» **TASK DIRECTIONS**
Will you print the material below without altering a single character?

» **RECORDED DATA**
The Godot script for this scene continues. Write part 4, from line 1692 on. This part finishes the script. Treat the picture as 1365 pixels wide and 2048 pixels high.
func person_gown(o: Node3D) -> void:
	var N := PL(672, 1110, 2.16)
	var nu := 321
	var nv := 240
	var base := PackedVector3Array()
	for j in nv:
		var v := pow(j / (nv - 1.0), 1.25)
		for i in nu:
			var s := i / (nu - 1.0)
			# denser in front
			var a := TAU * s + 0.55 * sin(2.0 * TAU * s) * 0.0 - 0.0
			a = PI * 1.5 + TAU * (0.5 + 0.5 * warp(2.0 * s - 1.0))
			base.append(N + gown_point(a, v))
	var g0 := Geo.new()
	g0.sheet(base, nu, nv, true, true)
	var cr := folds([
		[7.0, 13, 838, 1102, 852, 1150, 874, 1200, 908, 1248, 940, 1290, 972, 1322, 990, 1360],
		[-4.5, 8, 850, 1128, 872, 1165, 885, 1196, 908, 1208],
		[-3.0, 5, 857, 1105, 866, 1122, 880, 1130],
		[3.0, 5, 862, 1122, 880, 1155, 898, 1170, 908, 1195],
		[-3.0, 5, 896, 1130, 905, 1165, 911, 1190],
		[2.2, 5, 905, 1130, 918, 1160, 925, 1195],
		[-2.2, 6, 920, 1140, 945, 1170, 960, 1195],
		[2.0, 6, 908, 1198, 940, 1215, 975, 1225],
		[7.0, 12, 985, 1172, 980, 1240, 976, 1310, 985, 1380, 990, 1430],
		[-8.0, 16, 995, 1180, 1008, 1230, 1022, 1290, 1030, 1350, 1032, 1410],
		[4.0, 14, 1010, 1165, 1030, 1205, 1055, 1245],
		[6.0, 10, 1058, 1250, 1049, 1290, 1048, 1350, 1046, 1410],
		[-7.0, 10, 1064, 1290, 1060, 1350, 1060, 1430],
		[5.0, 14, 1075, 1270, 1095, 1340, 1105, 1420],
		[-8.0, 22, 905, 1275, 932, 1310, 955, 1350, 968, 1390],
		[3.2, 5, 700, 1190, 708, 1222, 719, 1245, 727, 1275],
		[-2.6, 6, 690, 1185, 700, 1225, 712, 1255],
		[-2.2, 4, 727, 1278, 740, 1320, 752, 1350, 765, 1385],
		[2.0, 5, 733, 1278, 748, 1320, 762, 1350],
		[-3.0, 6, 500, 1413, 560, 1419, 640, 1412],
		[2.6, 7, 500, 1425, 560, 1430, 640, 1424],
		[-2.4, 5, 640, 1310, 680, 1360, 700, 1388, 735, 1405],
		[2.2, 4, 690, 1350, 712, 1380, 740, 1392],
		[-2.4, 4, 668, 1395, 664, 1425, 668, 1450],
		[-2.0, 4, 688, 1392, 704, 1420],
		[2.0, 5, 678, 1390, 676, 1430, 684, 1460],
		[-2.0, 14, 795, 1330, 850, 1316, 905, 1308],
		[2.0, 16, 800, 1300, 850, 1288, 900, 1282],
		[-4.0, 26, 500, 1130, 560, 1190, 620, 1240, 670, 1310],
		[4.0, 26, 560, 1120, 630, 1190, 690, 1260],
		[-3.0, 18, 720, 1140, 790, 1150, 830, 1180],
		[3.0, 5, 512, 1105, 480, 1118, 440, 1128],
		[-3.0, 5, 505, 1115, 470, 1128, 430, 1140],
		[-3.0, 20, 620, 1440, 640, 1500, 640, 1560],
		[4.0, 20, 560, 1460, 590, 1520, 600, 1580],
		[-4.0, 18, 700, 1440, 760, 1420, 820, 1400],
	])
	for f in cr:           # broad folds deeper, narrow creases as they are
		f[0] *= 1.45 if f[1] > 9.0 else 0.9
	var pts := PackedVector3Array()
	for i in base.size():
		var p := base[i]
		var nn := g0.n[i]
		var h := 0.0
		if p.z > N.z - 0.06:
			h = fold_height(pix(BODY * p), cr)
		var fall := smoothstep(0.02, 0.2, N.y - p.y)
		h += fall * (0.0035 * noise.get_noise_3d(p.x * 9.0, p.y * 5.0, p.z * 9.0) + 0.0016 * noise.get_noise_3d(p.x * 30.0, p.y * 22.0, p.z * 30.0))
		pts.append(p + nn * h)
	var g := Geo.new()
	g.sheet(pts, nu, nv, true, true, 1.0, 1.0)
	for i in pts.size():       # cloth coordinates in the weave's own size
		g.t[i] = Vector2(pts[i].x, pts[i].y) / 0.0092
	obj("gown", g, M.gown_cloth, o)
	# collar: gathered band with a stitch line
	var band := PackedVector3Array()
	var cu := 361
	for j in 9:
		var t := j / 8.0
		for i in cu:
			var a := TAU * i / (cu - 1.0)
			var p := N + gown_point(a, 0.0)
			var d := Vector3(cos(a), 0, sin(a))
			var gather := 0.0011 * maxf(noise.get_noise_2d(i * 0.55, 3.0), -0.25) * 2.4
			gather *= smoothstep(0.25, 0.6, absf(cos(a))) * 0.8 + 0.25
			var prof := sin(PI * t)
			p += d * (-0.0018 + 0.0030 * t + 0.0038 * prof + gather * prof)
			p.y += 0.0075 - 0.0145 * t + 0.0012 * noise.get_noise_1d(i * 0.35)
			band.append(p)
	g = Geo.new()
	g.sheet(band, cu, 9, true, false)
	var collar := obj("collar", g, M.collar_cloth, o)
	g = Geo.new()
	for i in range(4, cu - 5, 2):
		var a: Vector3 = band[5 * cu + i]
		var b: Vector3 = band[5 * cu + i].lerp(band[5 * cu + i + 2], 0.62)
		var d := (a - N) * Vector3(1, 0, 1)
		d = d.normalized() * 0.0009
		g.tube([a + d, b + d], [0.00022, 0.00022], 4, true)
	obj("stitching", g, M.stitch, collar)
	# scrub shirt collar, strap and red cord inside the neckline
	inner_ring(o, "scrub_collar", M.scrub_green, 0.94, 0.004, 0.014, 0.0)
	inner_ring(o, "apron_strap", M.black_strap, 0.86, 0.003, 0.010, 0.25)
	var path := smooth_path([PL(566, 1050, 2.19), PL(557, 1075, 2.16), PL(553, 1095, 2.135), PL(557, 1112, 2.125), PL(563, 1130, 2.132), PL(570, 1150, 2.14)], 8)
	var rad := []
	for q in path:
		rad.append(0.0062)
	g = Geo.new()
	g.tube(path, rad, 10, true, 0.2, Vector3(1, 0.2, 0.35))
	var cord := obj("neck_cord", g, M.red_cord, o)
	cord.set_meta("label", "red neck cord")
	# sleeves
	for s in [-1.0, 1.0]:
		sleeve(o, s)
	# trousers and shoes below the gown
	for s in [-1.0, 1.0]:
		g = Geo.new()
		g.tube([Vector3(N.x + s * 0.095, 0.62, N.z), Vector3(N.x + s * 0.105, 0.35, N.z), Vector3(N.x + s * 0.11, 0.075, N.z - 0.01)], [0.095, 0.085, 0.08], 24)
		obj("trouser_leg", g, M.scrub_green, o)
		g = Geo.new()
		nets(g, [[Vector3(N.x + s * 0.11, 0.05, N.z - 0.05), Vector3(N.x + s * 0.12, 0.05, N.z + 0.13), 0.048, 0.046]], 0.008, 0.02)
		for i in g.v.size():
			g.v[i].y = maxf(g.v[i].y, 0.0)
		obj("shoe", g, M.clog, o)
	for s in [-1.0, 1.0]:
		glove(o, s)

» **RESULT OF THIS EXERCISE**
The Godot script for this scene continues. Write part 4, from line 1692 on. This part finishes the script. Treat the picture as 1365 pixels wide and 2048 pixels high.
func person_gown(o: Node3D) -> void:
	var N := PL(672, 1110, 2.16)
	var nu := 321
	var nv := 240
	var base := PackedVector3Array()
	for j in nv:
		var v := pow(j / (nv - 1.0), 1.25)
		for i in nu:
			var s := i / (nu - 1.0)
			# denser in front
			var a := TAU * s + 0.55 * sin(2.0 * TAU * s) * 0.0 - 0.0
			a = PI * 1.5 + TAU * (0.5 + 0.5 * warp(2.0 * s - 1.0))
			base.append(N + gown_point(a, v))
	var g0 := Geo.new()
	g0.sheet(base, nu, nv, true, true)
	var cr := folds([
		[7.0, 13, 838, 1102, 852, 1150, 874, 1200, 908, 1248, 940, 1290, 972, 1322, 990, 1360],
		[-4.5, 8, 850, 1128, 872, 1165, 885, 1196, 908, 1208],
		[-3.0, 5, 857, 1105, 866, 1122, 880, 1130],
		[3.0, 5, 862, 1122, 880, 1155, 898, 1170, 908, 1195],
		[-3.0, 5, 896, 1130, 905, 1165, 911, 1190],
		[2.2, 5, 905, 1130, 918, 1160, 925, 1195],
		[-2.2, 6, 920, 1140, 945, 1170, 960, 1195],
		[2.0, 6, 908, 1198, 940, 1215, 975, 1225],
		[7.0, 12, 985, 1172, 980, 1240, 976, 1310, 985, 1380, 990, 1430],
		[-8.0, 16, 995, 1180, 1008, 1230, 1022, 1290, 1030, 1350, 1032, 1410],
		[4.0, 14, 1010, 1165, 1030, 1205, 1055, 1245],
		[6.0, 10, 1058, 1250, 1049, 1290, 1048, 1350, 1046, 1410],
		[-7.0, 10, 1064, 1290, 1060, 1350, 1060, 1430],
		[5.0, 14, 1075, 1270, 1095, 1340, 1105, 1420],
		[-8.0, 22, 905, 1275, 932, 1310, 955, 1350, 968, 1390],
		[3.2, 5, 700, 1190, 708, 1222, 719, 1245, 727, 1275],
		[-2.6, 6, 690, 1185, 700, 1225, 712, 1255],
		[-2.2, 4, 727, 1278, 740, 1320, 752, 1350, 765, 1385],
		[2.0, 5, 733, 1278, 748, 1320, 762, 1350],
		[-3.0, 6, 500, 1413, 560, 1419, 640, 1412],
		[2.6, 7, 500, 1425, 560, 1430, 640, 1424],
		[-2.4, 5, 640, 1310, 680, 1360, 700, 1388, 735, 1405],
		[2.2, 4, 690, 1350, 712, 1380, 740, 1392],
		[-2.4, 4, 668, 1395, 664, 1425, 668, 1450],
		[-2.0, 4, 688, 1392, 704, 1420],
		[2.0, 5, 678, 1390, 676, 1430, 684, 1460],
		[-2.0, 14, 795, 1330, 850, 1316, 905, 1308],
		[2.0, 16, 800, 1300, 850, 1288, 900, 1282],
		[-4.0, 26, 500, 1130, 560, 1190, 620, 1240, 670, 1310],
		[4.0, 26, 560, 1120, 630, 1190, 690, 1260],
		[-3.0, 18, 720, 1140, 790, 1150, 830, 1180],
		[3.0, 5, 512, 1105, 480, 1118, 440, 1128],
		[-3.0, 5, 505, 1115, 470, 1128, 430, 1140],
		[-3.0, 20, 620, 1440, 640, 1500, 640, 1560],
		[4.0, 20, 560, 1460, 590, 1520, 600, 1580],
		[-4.0, 18, 700, 1440, 760, 1420, 820, 1400],
	])
	for f in cr:           # broad folds deeper, narrow creases as they are
		f[0] *= 1.45 if f[1] > 9.0 else 0.9
	var pts := PackedVector3Array()
	for i in base.size():
		var p := base[i]
		var nn := g0.n[i]
		var h := 0.0
		if p.z > N.z - 0.06:
			h = fold_height(pix(BODY * p), cr)
		var fall := smoothstep(0.02, 0.2, N.y - p.y)
		h += fall * (0.0035 * noise.get_noise_3d(p.x * 9.0, p.y * 5.0, p.z * 9.0) + 0.0016 * noise.get_noise_3d(p.x * 30.0, p.y * 22.0, p.z * 30.0))
		pts.append(p + nn * h)
	var g := Geo.new()
	g.sheet(pts, nu, nv, true, true, 1.0, 1.0)
	for i in pts.size():       # cloth coordinates in the weave's own size
		g.t[i] = Vector2(pts[i].x, pts[i].y) / 0.0092
	obj("gown", g, M.gown_cloth, o)
	# collar: gathered band with a stitch line
	var band := PackedVector3Array()
	var cu := 361
	for j in 9:
		var t := j / 8.0
		for i in cu:
			var a := TAU * i / (cu - 1.0)
			var p := N + gown_point(a, 0.0)
			var d := Vector3(cos(a), 0, sin(a))
			var gather := 0.0011 * maxf(noise.get_noise_2d(i * 0.55, 3.0), -0.25) * 2.4
			gather *= smoothstep(0.25, 0.6, absf(cos(a))) * 0.8 + 0.25
			var prof := sin(PI * t)
			p += d * (-0.0018 + 0.0030 * t + 0.0038 * prof + gather * prof)
			p.y += 0.0075 - 0.0145 * t + 0.0012 * noise.get_noise_1d(i * 0.35)
			band.append(p)
	g = Geo.new()
	g.sheet(band, cu, 9, true, false)
	var collar := obj("collar", g, M.collar_cloth, o)
	g = Geo.new()
	for i in range(4, cu - 5, 2):
		var a: Vector3 = band[5 * cu + i]
		var b: Vector3 = band[5 * cu + i].lerp(band[5 * cu + i + 2], 0.62)
		var d := (a - N) * Vector3(1, 0, 1)
		d = d.normalized() * 0.0009
		g.tube([a + d, b + d], [0.00022, 0.00022], 4, true)
	obj("stitching", g, M.stitch, collar)
	# scrub shirt collar, strap and red cord inside the neckline
	inner_ring(o, "scrub_collar", M.scrub_green, 0.94, 0.004, 0.014, 0.0)
	inner_ring(o, "apron_strap", M.black_strap, 0.86, 0.003, 0.010, 0.25)
	var path := smooth_path([PL(566, 1050, 2.19), PL(557, 1075, 2.16), PL(553, 1095, 2.135), PL(557, 1112, 2.125), PL(563, 1130, 2.132), PL(570, 1150, 2.14)], 8)
	var rad := []
	for q in path:
		rad.append(0.0062)
	g = Geo.new()
	g.tube(path, rad, 10, true, 0.2, Vector3(1, 0.2, 0.35))
	var cord := obj("neck_cord", g, M.red_cord, o)
	cord.set_meta("label", "red neck cord")
	# sleeves
	for s in [-1.0, 1.0]:
		sleeve(o, s)
	# trousers and shoes below the gown
	for s in [-1.0, 1.0]:
		g = Geo.new()
		g.tube([Vector3(N.x + s * 0.095, 0.62, N.z), Vector3(N.x + s * 0.105, 0.35, N.z), Vector3(N.x + s * 0.11, 0.075, N.z - 0.01)], [0.095, 0.085, 0.08], 24)
		obj("trouser_leg", g, M.scrub_green, o)
		g = Geo.new()
		nets(g, [[Vector3(N.x + s * 0.11, 0.05, N.z - 0.05), Vector3(N.x + s * 0.12, 0.05, N.z + 0.13), 0.048, 0.046]], 0.008, 0.02)
		for i in g.v.size():
			g.v[i].y = maxf(g.v[i].y, 0.0)
		obj("shoe", g, M.clog, o)
	for s in [-1.0, 1.0]:
		glove(o, s)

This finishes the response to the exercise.